Read Acts 2 with Shavuot in mind and the symbolism reads differently.

The Spirit falls in tongues of fire — the same fire that wrapped Mount Sinai when the Torah was first given. The disciples speak in every language of the pilgrims gathered in Jerusalem — the same crowd who had come to remember the giving of the Torah to the fledgling nation of Israel. Three thousand are added to the ekklesia on the day Jewish tradition remembers three thousand falling at Sinai after the golden calf.

The pattern is not coincidence. It is the same feast, filled up with new significance.

The Torah that had once been written on stone is now written on hearts (Jeremiah 31:33). The two loaves — leavened, lifted up together — become Jew and Gentile in one body (Ephesians 2:14–16). The wheat harvest that began at the Temple becomes the harvest of the nations.

Pentecost did not replace Shavuot. It is what Shavuot was pointing toward all along.

Why This Matters for Your Family

For a Christian or messianic family, this changes how you celebrate.

You don't have to choose between Pentecost and Shavuot. They are the same day. You can light candles, decorate your home with greenery (an old Shavuot tradition remembering Sinai), bake two loaves of leavened bread, read the book of Ruth out loud, and read Acts 2 around the dinner table — all in the same evening. The Old Testament and the New are not at odds here. They are in conversation.

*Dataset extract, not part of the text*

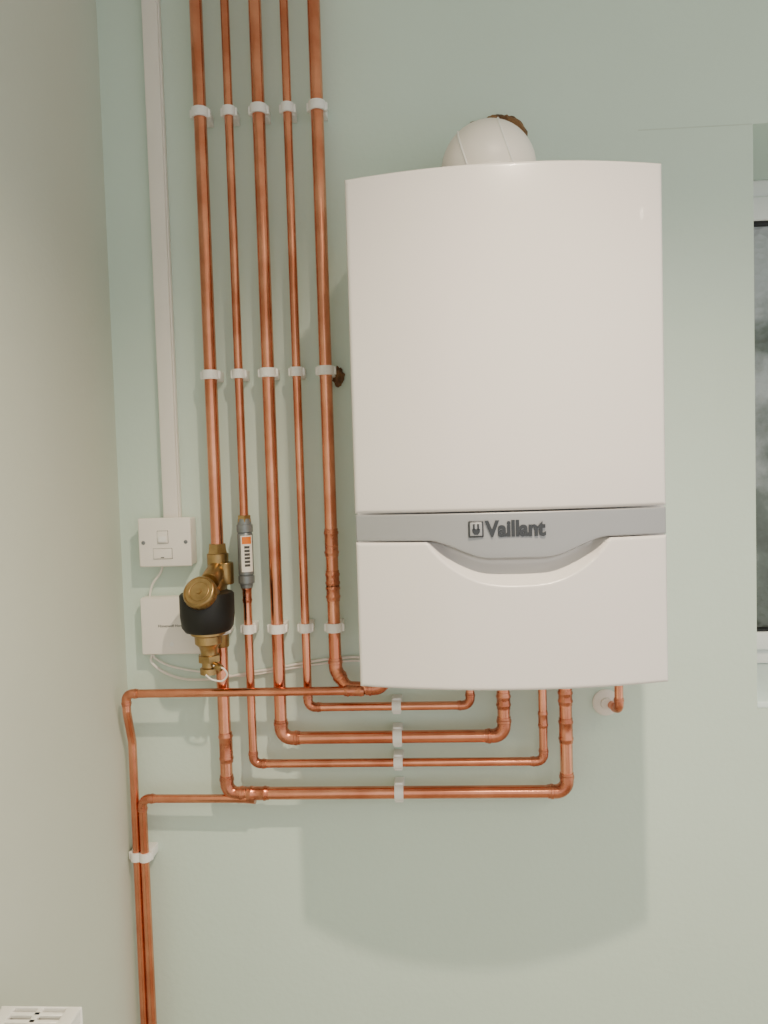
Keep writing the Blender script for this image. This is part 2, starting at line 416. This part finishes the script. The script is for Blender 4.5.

For a homeschool family especially, this is a gift. It gives you a feast in late spring with real Scripture, real harvest imagery, real history, and real story to walk your children through. Not a "Christian" feast layered on top of a "Jewish" feast — one feast with one story running all the way through it. (If you want the bigger picture of how this shapes the year, we wrote about why we homeschool with the biblical calendar.)

A few simple ways to begin:

  • Read Acts 2 out loud on Shavuot evening. Then read Exodus 19. Let your children notice the fire in both stories.
  • Bake two loaves of leavened bread. Talk about why there are two. Jew and Gentile. Lifted up together.
  • Read the book of Ruth together in the days leading up. It is the traditional Shavuot reading, and it is the story of a Gentile woman grafted into Israel during the wheat harvest. The connection to Acts 2 is quietly breathtaking once you see it.
  • Bring greenery into the house. Branches, wildflowers, anything green. Sinai was a mountain in bloom.
  • Walk your children through all three threads of the feast. Our Messianic Shavuot activity bundle for kids gathers coloring pages, scripture copywork, Ten Commandments crafts, Ruth illustrations, and a tongues-of-fire paper craft — Sinai, Ruth, and Acts 2 in one printable resource for ages 4–12.

One Feast, One Story

So — is Pentecost the same as Shavuot?

Yes. Down to the morning. Down to the hour. The disciples were not waiting in the upper room for something new. They were waiting in Jerusalem for a feast their grandparents had walked up to celebrate for centuries — the feast of the Torah, the wheat harvest, the fiftieth day. And on that morning, the God who had once descended on a mountain descended on a people.

Same fire. Same fiftieth day. Same God of Israel. One feast.

And one Spirit who wrote God's Torah on hearts sealing the new covenant.